There is no question the American University Experiment Station used hazardous substances and compounds 90 years ago. After the war, the government left pits and trenches with the detritus of chemical warfare agents, which contaminated soil with arsenic and lead and possibly groundwater with perchlorate, a compound once used in tests with mustard agent.

Eighteen months ago, the D.C. Council authorized $250,000 for the review. Health Department officials contacted the Johns Hopkins School of Public Health and Burke, whose background includes top state health and environmental protection posts in New Jersey.

Work officially started in March with outreach to the community, tours through the area and interviews with dozens of people. "It's a tough challenge," Burke said.

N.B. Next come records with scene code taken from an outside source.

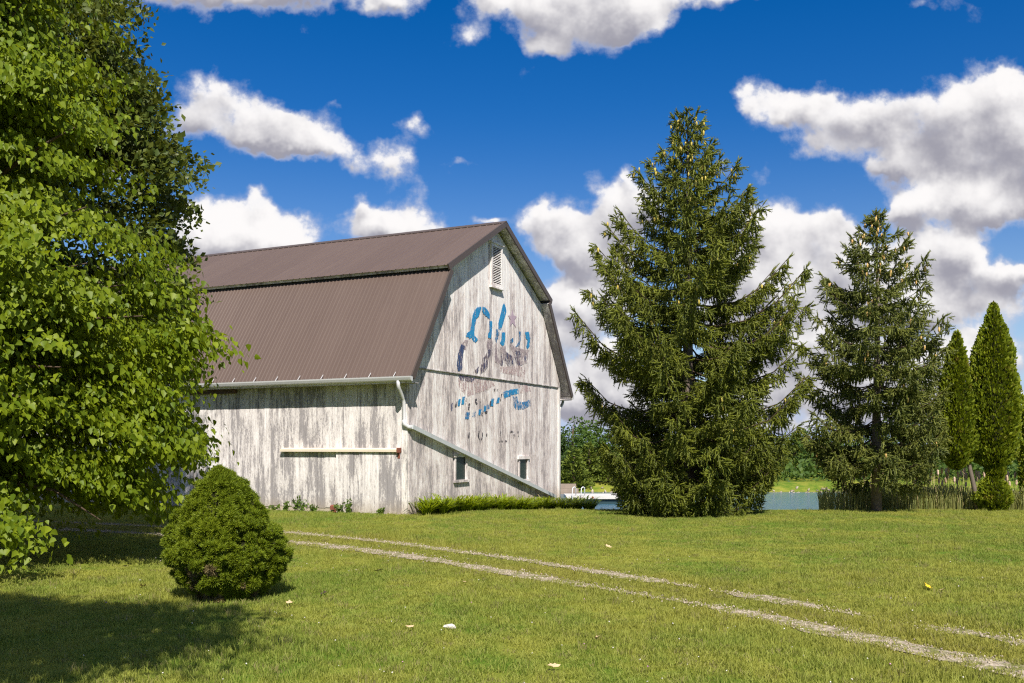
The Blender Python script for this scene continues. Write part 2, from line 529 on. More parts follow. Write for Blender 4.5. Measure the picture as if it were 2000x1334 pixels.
def track_width(k, y):
    n = vnoise(np.arange(len(y)) * .12 * .9, 3.7 + 9 * k, .5) * .6 + vnoise(np.arange(len(y)) * .12 * 3.3, 1.7 + 9 * k, .5) * .4
    near = ss(y, 14.5, 12.0)
    i_ = np.arange(len(y)) * .12
    gap = ss(vnoise(i_ * .75, 5 + 3 * k, 2.5) * .7 + vnoise(i_ * 2.6, 8 + 3 * k, 1.5) * .3, .54, .70)
    if k == 1: gap = np.maximum(gap * ss(y, 7.0, 9.2), ss(y, 10.3, 10.9) * ss(y, 12.6, 12.0) * .85)
    return np.clip((.19 + .18 * (n - .5)) * (1 - near * .72 * gap) * (1 - .40 * gap), .0, .4) * (.8 if k == 0 else 1.)
MB_t = MB()
stones = []
for k, q in enumerate(tracks):
    d = np.gradient(q, axis=0); d /= np.linalg.norm(d, axis=1, keepdims=True)
    nrm = np.stack([-d[:, 1], d[:, 0]], 1)
    wd = track_width(k, q[:, 1])
    a = q + nrm * (wd * (.8 + .5 * RNG.random(len(q))))[:, None]; c_ = q - nrm * (wd * (.8 + .5 * RNG.random(len(q))))[:, None]
    za = ground_z(a[:, 0], a[:, 1]) + .008; zc = ground_z(c_[:, 0], c_[:, 1]) + .008
    zq = ground_z(q[:, 0], q[:, 1]) + .012
    n = len(q)
    V = [(a[i, 0], a[i, 1], za[i]) for i in range(n)] + [(q[i, 0], q[i, 1], zq[i]) for i in range(n)] + [(c_[i, 0], c_[i, 1], zc[i]) for i in range(n)]
    Fa = []
    for i in range(n - 1):
        if wd[i] < .03: continue
        Fa += [(i, n + i, n + i + 1, i + 1), (n + i, 2 * n + i, 2 * n + i + 1, n + i + 1)]
    MB_t.add(V, Fa)
    cnt = 3600
    ii = RNG.integers(0, n, cnt)
    off = RNG.normal(0, .55, cnt) * (wd[ii] + .05)
    pp = q[ii] + nrm[ii] * off[:, None] + RNG.normal(0, .05, (cnt, 2))
    stones.append(pp[(wd[ii] > .03) | (RNG.random(cnt) < .12)])
tag(MB_t.build('driveway', M['gravel']), 'two worn gravel wheel tracks across the lawn', kind='structure')
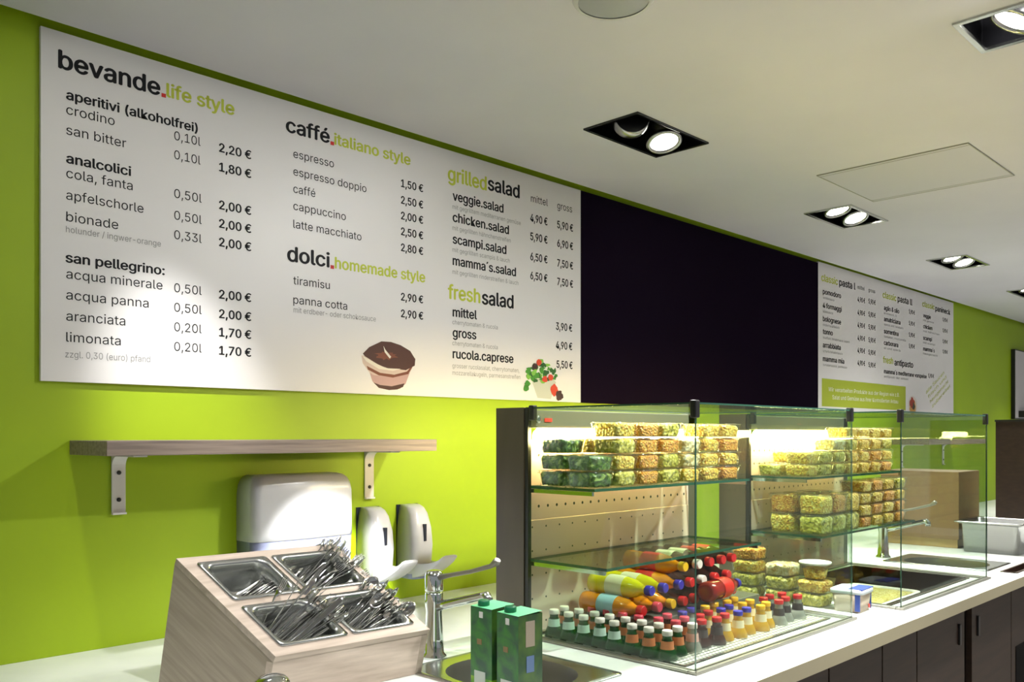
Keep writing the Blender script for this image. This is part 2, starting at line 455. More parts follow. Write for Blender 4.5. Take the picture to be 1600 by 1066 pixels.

The 661-acre site contains several embassies, about 1,200 houses and American University and Wesley Seminary. Excavation and cleanup has been underway in two phases since the first items were discovered in 1993, with soil removed from nearly five-dozen properties since 2002. That work is expected to last until 2009.

The U.S. Army Corps of Engineers, which is heading the federal and local remediation effort, considers Spring Valley an extremely complex project because of the lack of documentation of material dumped there nearly a century ago and the extensive property changes and development that have taken place. The trenches and pits were covered over, ordnance rounds buried and forgotten.

Last month, soil where a glass fragment was unearthed between two halls on the AU campus tested positive for arsenic concentration of 106,000 parts per million -- the cleanup threshold is 20 -- and elevated levels of zinc, mercury and lead.

The corps will continue installing wells for groundwater monitoring this month. Though no community residents use groundwater for drinking, cooking or bathing, the concern is that any contamination could reach the Dalecarlia Reservoir that supplies drinking water to more than 1 million people in the Washington region. Officials continue to say the system's drinking water is safe.

Monitoring results from more than two-dozen wells installed since 2005 have been mixed, with one location near the reservoir showing an elevated level of perchlorate. The next round of well data is due before the end of the year, according to the corps.